Dans mon refuge, aujourd’hui, en plus de neuf lapins, j’ai vu mon premier canard depuis neuf jours (cette coïncidence me console de ce qu’il n’entre ici aucun nombre premier). J’ai tâché de l’approcher le plus doucement possible mais il a eu peur de moi et s’est envolé.
Alors que je faisais mes étirements, de retour chez moi, j’ai constaté qu’un des chats errants du quartier, avec qui je m’entends de mieux en mieux et qui est une véritable splendeur asymétrique à la Joe (feu mon autre chat bien-aimé), a une énorme pelade sur le flanc droit, alors j’ai pleuré. Des candidats à l’adoption ? Je sais ce que vous vous dites, mais Dame Sam ne souffre aucun partage.
La musique du jour
Comment ne pas me répéter, ne pas citer encore les effets proprement hallucinants de Fleetwood Mac sur ma mémoire et sur ma conscience (j’ai poursuivi mon introspection cet après-midi) ou mon héroïne Jenny Hval, dont les quatre derniers disques m’ont été, aujourd’hui comme bien souvent, un baume inestimable ? La voici avec une chanson subtilement désarticulée tirée de son avant-dernier opus, le EP The Long Sleep.

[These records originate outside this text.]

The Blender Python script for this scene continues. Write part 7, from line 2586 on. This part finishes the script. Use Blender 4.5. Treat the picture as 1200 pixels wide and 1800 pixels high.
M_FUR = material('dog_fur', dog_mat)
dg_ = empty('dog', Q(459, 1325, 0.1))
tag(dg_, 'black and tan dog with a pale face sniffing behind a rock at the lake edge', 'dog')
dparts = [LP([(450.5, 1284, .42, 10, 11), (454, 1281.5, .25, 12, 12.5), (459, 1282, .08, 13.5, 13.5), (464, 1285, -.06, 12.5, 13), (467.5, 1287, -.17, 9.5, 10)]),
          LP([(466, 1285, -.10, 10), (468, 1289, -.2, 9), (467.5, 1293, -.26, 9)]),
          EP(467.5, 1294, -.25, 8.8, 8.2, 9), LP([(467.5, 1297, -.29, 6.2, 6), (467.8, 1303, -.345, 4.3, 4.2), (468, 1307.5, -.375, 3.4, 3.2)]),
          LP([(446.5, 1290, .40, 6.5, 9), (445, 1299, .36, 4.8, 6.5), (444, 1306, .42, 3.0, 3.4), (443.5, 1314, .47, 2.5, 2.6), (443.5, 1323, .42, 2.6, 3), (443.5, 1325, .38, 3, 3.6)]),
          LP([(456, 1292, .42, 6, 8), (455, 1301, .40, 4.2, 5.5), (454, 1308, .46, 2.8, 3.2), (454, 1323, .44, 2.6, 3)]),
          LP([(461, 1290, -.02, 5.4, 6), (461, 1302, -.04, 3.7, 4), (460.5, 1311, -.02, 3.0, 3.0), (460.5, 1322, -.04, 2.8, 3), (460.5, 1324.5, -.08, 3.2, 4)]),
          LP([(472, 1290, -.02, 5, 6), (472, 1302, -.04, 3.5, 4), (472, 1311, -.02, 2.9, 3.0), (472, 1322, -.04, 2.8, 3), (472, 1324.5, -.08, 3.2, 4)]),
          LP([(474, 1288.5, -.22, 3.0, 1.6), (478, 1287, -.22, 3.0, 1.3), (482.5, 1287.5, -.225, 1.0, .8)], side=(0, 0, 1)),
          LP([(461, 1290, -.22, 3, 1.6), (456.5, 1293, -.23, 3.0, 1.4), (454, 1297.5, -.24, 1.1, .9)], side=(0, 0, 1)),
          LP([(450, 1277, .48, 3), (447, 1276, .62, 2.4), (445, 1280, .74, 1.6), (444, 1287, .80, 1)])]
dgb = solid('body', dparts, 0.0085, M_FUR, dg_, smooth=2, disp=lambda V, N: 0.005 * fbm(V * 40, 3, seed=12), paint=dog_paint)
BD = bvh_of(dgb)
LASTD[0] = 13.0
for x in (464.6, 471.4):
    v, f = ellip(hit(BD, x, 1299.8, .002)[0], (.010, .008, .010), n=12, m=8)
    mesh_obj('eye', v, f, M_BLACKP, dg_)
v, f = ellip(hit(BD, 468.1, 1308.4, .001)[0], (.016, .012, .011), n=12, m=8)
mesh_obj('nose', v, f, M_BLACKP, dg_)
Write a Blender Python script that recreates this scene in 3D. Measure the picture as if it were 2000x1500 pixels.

We will not be awake for long
We’ll meet in the smallest great unknown
Le conseil lecture du jour est la rubrique sabordée aujourd’hui. Elle a cessé de m’amuser. Ne lisons pas, voilà tout : lire est une activité non essentielle, comme courir. Pour preuve, la plupart des gens se contentent de lire leurs téléphones, assis sur leur cul, et ils ne meurent pas. Ils soupirent juste en disant, C’est long. Ou ils invitent des gens et rient gras. J’ai hâte que ma voisine reprenne sa vie habituelle et ses esprits.